The main entry point is serve in Wasp/LSP/Server.hs. This function sets up the LSP server, the reactor thread, and starts everything.

The handlers to LSP notifications and requests are defined in Wasp/LSP/Handlers.hs and imported by Wasp/LSP/Server.hs so that the lsp package can be told about them. Mostly, these handlers are small functions to call out to the actual implementation in another source file.

There are two types of handlers in waspls:

  1. "Analysis handlers" that extract some syntactic or semantic information from source code and store it in the server state.
  2. "Request handlers" that use the information stored in the server state to provide LSP features, such as autocompletion and goto definition.

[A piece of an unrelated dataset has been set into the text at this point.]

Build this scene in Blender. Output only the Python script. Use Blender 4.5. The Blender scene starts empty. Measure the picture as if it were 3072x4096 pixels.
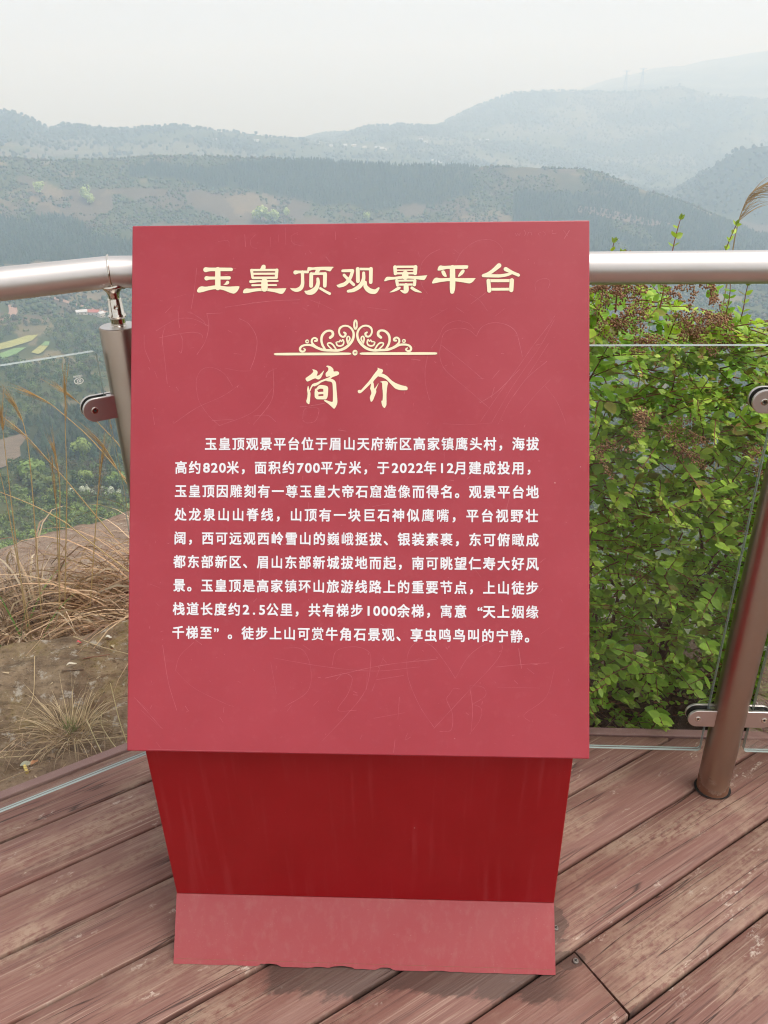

Request handlers have read-only access to the server state, while analysis handlers can write to the state.

Multithreading

By default, the lsp package is single-threaded. Because waspls sometimes needs to do time-intensive work, such as getting the list of exported symbols from TypeScript files, there is a mechanism for running code on a separate thread. The purpose of this is to avoid blocking the main thread for long periods of time, which would make the language server feel unresponsive in the editor.

This mechanism is the "reactor thread," which continuously looks for new actions to run on a separate thread. For details, see the documentation in Wasp/LSP/Reactor.hs.

Testing Development Versions of waspls

Set the wasp executable path in the Wasp VSCode extension to wasp-cli. To build the LSP, run cabal install. Then, restart the language server in VSCode by running the Wasp: Restart Wasp LSP Server command. By default, you can press Ctrl+Shift+P to open the command palette to search for the command.

Note that, after changing the executable path in the extension settings, you have to reload the VSCode window. You can do this either by closing and reopening the window or by running the command Developer: Reload Window.